When a wave reaches the end of a string, rope, spring, or air column, it does not simply disappear. Part of the wave energy can reflect back, and the shape of the reflected wave depends on the boundary. Reflection explains echoes, musical instrument vibrations, and patterns on strings.
Understanding it helps connect traveling waves to the stationary patterns called standing waves.
A standing wave forms when two waves of the same frequency and amplitude travel in opposite directions and overlap. Their superposition creates fixed points of no motion called nodes and points of maximum motion called antinodes. A fixed end reflects a wave with phase inversion, while a free end reflects it without inversion.
These boundary rules determine which wavelengths and frequencies can fit on a string or in a pipe.
Key Facts
- Wave speed on a string: v = sqrt(T/mu), where T is tension and mu is mass per unit length.
- Frequency, wavelength, and speed are related by v = f lambda.
- At a fixed end, the reflected wave is inverted, so the reflected pulse has a 180 degree phase change.
- At a free end, the reflected wave is not inverted, so there is no phase change at reflection.
- Standing wave condition for a string fixed at both ends: L = n lambda/2, where n = 1, 2, 3, ...
- Harmonic frequencies for a string fixed at both ends: f_n = n v/(2L).
Vocabulary
- Incident wave
- An incident wave is the wave that travels toward a boundary before reflection occurs.
- Reflected wave
- A reflected wave is the wave that travels away from a boundary after bouncing back.
- Node
- A node is a point in a standing wave that remains still because destructive interference is always occurring there.
- Antinode
- An antinode is a point in a standing wave with the largest oscillation amplitude.
- Phase inversion
- Phase inversion is a 180 degree flip of a reflected wave, such as when a pulse reflects from a fixed end.
Common Mistakes to Avoid
- Assuming every reflected wave is inverted. This is wrong because fixed ends invert waves, but free ends reflect waves without inversion.

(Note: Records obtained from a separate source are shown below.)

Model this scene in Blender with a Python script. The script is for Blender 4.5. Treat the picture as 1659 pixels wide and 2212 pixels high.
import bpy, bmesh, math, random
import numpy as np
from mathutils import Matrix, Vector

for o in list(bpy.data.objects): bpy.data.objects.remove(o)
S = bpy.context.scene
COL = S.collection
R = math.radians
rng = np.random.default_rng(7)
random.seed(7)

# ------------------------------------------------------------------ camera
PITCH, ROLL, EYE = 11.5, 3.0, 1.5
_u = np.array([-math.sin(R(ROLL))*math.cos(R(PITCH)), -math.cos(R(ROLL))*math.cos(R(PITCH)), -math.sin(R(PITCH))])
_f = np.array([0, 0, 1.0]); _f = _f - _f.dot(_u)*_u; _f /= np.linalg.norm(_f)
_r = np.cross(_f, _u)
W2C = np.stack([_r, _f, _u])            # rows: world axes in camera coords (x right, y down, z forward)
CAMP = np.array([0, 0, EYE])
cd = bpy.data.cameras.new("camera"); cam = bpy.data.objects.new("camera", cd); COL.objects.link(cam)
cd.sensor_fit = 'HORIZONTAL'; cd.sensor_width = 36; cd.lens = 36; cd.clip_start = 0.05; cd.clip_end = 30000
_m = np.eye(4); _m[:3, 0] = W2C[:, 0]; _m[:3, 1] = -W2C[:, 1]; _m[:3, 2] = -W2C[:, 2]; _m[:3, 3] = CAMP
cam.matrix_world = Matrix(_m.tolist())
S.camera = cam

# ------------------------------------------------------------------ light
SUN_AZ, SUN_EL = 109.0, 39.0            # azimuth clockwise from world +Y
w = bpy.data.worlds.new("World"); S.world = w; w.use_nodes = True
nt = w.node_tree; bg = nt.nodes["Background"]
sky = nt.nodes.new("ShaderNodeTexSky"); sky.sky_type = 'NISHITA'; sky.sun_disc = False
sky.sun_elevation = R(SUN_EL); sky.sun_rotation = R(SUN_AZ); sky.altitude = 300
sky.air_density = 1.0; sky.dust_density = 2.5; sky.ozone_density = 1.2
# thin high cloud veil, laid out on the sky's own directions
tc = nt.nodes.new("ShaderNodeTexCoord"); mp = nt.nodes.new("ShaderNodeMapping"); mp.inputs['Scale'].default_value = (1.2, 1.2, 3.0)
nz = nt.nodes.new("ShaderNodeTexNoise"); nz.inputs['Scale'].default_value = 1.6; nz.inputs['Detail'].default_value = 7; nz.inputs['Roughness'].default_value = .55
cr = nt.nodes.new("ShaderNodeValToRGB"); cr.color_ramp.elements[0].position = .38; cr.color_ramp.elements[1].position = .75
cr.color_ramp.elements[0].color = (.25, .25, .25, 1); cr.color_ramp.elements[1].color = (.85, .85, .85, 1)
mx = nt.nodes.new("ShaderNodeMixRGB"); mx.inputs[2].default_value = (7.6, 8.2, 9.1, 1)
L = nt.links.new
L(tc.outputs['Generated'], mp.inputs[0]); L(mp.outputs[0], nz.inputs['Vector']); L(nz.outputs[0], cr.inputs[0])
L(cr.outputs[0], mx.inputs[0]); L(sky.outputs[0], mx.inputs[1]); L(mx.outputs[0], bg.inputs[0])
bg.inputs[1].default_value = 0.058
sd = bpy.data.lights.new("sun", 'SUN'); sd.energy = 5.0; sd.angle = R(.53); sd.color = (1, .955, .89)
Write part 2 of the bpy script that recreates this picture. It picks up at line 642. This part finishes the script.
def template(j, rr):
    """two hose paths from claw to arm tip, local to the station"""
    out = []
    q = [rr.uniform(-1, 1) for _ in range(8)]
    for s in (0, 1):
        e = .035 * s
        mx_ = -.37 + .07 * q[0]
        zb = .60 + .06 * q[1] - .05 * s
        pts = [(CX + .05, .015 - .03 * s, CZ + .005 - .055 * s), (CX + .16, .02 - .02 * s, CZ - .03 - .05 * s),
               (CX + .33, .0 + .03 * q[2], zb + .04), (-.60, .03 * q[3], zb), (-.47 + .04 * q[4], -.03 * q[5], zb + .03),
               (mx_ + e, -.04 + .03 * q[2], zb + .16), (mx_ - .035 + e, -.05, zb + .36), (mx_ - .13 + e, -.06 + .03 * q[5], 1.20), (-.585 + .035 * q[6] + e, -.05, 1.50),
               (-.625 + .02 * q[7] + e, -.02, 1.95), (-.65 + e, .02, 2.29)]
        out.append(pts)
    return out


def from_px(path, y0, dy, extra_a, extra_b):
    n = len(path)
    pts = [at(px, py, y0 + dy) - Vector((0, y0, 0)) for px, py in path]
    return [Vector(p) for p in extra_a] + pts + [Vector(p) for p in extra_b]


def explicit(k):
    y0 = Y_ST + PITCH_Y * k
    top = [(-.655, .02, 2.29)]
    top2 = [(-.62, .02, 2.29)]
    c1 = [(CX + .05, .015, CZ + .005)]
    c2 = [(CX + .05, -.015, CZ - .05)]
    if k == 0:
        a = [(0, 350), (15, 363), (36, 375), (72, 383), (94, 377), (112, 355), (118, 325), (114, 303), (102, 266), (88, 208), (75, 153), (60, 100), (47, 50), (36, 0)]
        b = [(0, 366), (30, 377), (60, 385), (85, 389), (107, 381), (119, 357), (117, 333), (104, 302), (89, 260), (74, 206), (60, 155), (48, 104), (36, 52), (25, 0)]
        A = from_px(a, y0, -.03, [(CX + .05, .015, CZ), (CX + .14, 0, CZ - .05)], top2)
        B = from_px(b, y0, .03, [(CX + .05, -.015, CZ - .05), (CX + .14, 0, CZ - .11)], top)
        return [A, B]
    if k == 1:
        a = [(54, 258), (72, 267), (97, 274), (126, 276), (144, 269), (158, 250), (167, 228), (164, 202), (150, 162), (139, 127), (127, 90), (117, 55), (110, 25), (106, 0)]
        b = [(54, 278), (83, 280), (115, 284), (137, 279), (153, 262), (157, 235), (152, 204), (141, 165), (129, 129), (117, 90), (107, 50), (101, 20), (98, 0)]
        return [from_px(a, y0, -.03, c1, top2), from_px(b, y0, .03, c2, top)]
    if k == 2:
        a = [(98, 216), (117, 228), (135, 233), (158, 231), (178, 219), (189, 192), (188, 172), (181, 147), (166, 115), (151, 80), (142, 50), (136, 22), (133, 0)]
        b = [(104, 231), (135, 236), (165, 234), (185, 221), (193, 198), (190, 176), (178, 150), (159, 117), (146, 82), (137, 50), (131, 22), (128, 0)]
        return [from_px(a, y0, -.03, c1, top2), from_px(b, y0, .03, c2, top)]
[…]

- Confusing wave speed with particle speed. The wave speed is how fast the disturbance travels along the medium, while particle speed is how fast a point on the medium moves up and down.
- Placing antinodes at fixed ends. This is wrong because a fixed end cannot move, so it must be a node.
- Using any wavelength for a standing wave on a fixed string. This is wrong because only wavelengths that satisfy L = n lambda/2 fit the boundary conditions.
Practice Questions
- 1 A string fixed at both ends is 1.20 m long and wave speed on the string is 48 m/s. Find the fundamental frequency and the frequency of the third harmonic.
- 2 A wave travels along a rope at 30 m/s with frequency 5.0 Hz. Find its wavelength, then determine the length of a string fixed at both ends that would fit the second harmonic using this wavelength.
- 3 A pulse travels toward the end of a string. Explain how the reflected pulse differs if the end is fixed compared with if the end is free, and state where nodes or antinodes occur at the boundary.